Я встал, погладил по головкам детей и пошел вместе со всеми в конюшню. Старик плача говорил, что кони молодые, им только по три года, их никогда не запрягали. Самородов тотчас же полез коням в пасть. Все убедились, что зубы были сточенными.

Я дотронулся до автомата Вани Кузьменко и, погрозив старику пальцем, стал его хлопать по спине.

Кончилось тем, что мы запрягли коней в коляску и поехали. А старику в утешение я оставил записку, что он «содействовал успеху Советских войск».

По дороге мы еще прихватили у немцев пару коней и подводу, в пустом доме разыскали овец, несколько кур и сало и с торжеством въехали в расположение роты. С того дня я стал ездить в коляске. Кучером назначил нашего дневального (денщика), старика Куковицкого.

Надо сказать, что тогда и в других воинских частях широко практиковалась конфискация лошадей у немцев. Иногда этим злоупотребляли, забирали коня, а за несколько километров меняли его у поляков на литр бимберу — такова была неофициальная такса.

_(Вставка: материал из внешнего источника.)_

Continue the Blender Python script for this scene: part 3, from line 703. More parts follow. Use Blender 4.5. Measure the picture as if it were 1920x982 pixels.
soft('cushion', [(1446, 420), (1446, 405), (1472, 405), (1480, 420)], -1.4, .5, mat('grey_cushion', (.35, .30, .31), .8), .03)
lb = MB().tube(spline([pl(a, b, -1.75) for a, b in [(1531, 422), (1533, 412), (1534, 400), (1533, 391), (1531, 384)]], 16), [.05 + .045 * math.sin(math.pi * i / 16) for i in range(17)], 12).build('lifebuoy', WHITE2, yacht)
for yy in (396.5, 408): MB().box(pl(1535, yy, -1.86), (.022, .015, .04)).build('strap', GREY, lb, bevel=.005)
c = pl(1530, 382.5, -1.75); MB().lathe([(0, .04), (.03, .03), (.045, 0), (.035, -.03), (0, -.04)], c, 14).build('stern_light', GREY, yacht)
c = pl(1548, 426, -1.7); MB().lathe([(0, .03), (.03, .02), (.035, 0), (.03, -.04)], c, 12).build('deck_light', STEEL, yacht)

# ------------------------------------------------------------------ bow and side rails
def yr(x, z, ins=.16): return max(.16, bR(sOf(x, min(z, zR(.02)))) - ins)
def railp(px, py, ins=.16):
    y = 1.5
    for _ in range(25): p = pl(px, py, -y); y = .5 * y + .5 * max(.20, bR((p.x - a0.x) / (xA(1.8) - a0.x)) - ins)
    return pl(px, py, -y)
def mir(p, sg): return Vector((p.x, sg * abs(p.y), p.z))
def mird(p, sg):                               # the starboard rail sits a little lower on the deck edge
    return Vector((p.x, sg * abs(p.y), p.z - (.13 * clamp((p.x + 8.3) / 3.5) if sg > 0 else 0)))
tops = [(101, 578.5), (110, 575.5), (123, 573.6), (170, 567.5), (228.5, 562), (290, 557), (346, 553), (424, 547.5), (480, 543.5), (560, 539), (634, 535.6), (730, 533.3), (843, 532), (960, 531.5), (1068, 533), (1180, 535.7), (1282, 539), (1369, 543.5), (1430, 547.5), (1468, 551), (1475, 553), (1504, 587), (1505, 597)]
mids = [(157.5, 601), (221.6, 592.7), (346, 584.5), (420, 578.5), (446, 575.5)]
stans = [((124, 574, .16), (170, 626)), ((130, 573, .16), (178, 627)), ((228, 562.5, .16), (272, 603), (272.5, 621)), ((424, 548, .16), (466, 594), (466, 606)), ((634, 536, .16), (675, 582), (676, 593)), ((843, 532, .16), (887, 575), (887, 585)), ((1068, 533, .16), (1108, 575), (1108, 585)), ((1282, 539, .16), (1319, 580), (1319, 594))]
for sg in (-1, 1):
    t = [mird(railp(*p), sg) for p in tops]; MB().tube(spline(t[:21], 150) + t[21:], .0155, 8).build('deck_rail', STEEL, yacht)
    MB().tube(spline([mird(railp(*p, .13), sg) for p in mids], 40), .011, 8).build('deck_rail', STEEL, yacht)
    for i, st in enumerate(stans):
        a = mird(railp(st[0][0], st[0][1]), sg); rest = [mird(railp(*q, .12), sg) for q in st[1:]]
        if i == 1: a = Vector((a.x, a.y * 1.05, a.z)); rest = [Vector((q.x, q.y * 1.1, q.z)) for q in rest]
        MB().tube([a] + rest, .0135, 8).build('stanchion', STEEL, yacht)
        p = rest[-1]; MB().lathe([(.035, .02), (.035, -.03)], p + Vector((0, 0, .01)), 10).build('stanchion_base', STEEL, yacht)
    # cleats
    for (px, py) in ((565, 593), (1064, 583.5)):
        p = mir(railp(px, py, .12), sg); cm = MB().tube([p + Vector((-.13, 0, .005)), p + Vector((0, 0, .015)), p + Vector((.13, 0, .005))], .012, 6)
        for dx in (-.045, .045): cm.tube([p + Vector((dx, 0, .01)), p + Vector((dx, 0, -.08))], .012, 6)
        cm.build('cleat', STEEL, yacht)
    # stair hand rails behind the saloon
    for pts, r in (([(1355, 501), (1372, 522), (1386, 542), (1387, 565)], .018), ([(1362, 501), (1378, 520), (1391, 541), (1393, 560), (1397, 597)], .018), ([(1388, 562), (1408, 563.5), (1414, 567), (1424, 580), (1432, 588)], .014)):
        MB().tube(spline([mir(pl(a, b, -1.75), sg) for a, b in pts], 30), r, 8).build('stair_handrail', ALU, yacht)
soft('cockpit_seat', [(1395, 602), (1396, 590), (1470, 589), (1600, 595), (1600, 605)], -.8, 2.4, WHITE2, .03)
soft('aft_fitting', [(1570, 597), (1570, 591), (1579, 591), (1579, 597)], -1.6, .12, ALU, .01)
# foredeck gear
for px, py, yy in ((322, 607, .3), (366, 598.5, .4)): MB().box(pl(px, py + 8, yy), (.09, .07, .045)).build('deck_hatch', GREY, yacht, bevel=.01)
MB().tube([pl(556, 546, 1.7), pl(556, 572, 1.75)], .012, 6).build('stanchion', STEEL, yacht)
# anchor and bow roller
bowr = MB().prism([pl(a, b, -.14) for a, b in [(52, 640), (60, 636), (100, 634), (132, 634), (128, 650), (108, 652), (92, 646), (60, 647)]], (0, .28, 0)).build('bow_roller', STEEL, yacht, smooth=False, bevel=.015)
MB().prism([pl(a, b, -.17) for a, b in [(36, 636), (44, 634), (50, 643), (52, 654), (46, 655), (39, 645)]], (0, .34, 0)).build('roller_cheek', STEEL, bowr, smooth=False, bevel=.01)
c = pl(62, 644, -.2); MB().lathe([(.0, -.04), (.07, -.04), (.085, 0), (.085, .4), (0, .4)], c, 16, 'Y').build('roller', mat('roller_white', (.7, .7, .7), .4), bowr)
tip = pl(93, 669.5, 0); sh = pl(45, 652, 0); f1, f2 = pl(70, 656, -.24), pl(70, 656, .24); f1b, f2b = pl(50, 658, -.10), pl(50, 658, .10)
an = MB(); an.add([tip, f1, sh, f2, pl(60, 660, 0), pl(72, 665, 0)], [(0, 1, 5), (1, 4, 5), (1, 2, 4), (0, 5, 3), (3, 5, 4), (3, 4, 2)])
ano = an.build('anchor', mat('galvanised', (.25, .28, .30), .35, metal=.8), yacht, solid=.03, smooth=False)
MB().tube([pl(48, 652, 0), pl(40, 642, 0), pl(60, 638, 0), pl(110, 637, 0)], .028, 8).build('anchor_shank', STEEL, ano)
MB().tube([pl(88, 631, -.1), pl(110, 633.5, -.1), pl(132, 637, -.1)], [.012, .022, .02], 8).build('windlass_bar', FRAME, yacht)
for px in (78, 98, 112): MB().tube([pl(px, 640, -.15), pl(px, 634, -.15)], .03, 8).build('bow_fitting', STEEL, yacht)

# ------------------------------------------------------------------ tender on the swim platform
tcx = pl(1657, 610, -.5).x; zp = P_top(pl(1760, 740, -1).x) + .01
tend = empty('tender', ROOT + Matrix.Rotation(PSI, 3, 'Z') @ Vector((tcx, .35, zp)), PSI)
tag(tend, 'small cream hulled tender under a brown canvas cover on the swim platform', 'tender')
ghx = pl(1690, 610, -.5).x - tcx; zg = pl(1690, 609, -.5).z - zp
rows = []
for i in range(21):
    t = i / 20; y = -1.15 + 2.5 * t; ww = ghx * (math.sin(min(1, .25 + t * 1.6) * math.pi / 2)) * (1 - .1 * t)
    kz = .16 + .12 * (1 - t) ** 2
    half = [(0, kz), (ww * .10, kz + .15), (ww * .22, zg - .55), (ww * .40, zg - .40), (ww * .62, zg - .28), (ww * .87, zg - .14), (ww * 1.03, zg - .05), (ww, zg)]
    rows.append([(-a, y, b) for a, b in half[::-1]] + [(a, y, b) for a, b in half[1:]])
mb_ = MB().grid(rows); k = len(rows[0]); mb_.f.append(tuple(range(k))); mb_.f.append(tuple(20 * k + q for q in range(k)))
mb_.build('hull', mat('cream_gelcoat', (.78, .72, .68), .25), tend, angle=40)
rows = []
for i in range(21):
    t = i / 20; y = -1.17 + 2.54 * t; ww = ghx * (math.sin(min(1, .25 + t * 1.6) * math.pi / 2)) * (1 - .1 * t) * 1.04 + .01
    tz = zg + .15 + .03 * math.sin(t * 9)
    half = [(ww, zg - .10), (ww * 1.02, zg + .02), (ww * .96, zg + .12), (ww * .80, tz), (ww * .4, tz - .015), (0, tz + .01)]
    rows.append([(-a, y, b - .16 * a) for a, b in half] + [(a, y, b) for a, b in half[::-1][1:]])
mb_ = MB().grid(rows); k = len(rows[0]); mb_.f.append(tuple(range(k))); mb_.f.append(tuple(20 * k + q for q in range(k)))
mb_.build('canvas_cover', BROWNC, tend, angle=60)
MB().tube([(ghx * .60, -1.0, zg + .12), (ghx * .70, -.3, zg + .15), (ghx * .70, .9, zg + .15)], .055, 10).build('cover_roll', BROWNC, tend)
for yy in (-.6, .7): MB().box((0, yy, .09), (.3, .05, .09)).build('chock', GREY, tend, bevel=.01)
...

А вот как однажды при моем непосредственном, но невольном участии мы забрали коня у поляка.

Во время одной из экспедиций за конями разговорились мы с поляком-хозяином хутора. Он сам предложил нам сменять своего коня на одного из тех, которые были запряжены в мою коляску. Он вывел не коня, а прямо Сивку-бурку игреневой масти с сединой по бокам, звездочкой на лбу. Я поглядел на нее и пришел в восторг.

— Сергей Михайлович, тебе нравится? Только нам не мешай, — сказал Самородов, он повернулся к поляку и предложил ему испытать резвость его коня.

И тут же Самородов вскочил на польского коня и поскакал, а Литвиненко вскочил в коляску, взял у Куковицкого вожжи и тоже помчал во весь опор.

— Да ты что? Ведь мы освободители! — кричал я, дергая Литвиненко за рукав.

— Потом, потом, — отмахивался Литвиненко и хватил кнутом по лошадям.

Фигура отчаянно размахивавшего руками поляка постепенно уменьшалась.

С того дня игреневая лошадка запрягалась в мотоколяску справа от дышла.

К себе в коляску я позвал Пугачева. Уже давно мне пришлось признать его техническое превосходство, а он простил мои на него прежние нападки. Мы сделались друзьями и во время этих поездок много разговаривали по душам.